Now in its eighth year, Artbat Fest created a vibrant urban image for Almaty without any governmental support from the city, relying solely on private donors. This year, the event’s organizers partnered with the Eurasian Cultural Alliance, ArtTube (Russia), the Zurich University of Arts (ZHdK) and the Soros Foundation for a series of exhibitions that sprawled across the city, to the suburbs and back. Almaty is the former capital of Kazakhstan, full of parks and leafy boulevards lined by water canals and hip cafes. Wedding-cake, low-rise mansions from the czarist period sit next to Soviet modernist apartment buildings as well as contemporary steel and glass towers, giving the easy-going and walkable city plenty of cosmopolitan character.

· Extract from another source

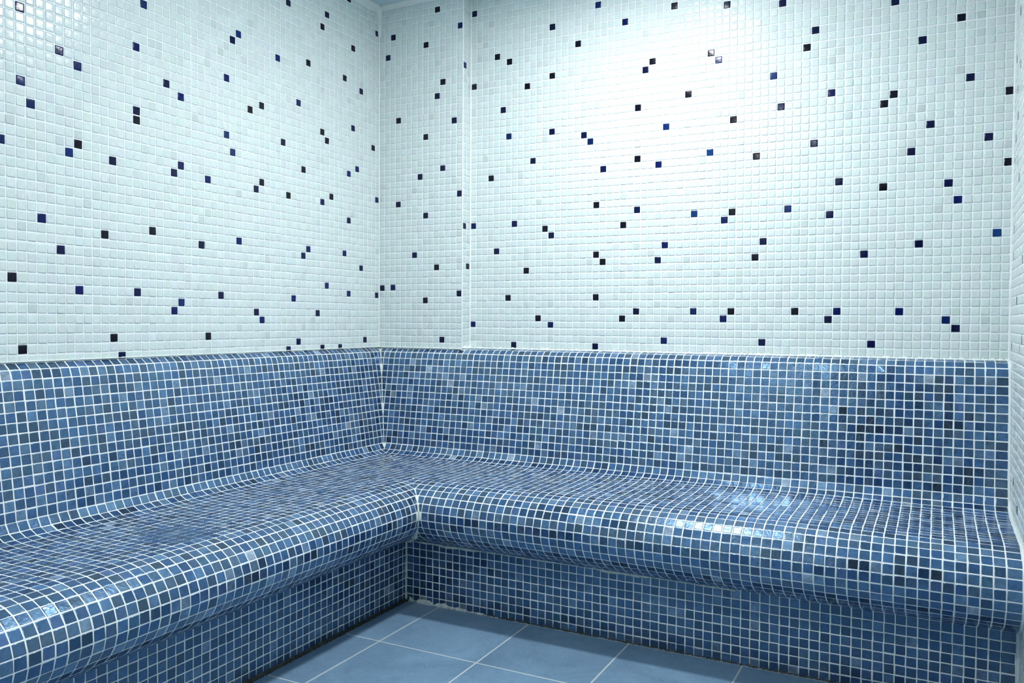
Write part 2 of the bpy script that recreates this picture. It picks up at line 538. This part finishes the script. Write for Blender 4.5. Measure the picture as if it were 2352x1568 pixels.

Artbat’s theme for this year, “8bit,” takes the city as its muse to make a game of its urban environment, positing that life itself is a game that has been programmed for us, but which we shape as players. In this rapidly changing, post-Soviet—and eventually, post-oil—country, these ideas have a particular potency for a population that is experiencing a period of vast economic development funded by oil, but still figuring out how to navigate a world that is being constructed around them. “8bit” represents nostalgia for the past, for a time in which things were simpler and where the rules of the game were clear; is this also the framework for the future, albeit in a new incarnation?
Artbat Fest 8 ran for the month of September at various locations in Almaty, Kazakhstan.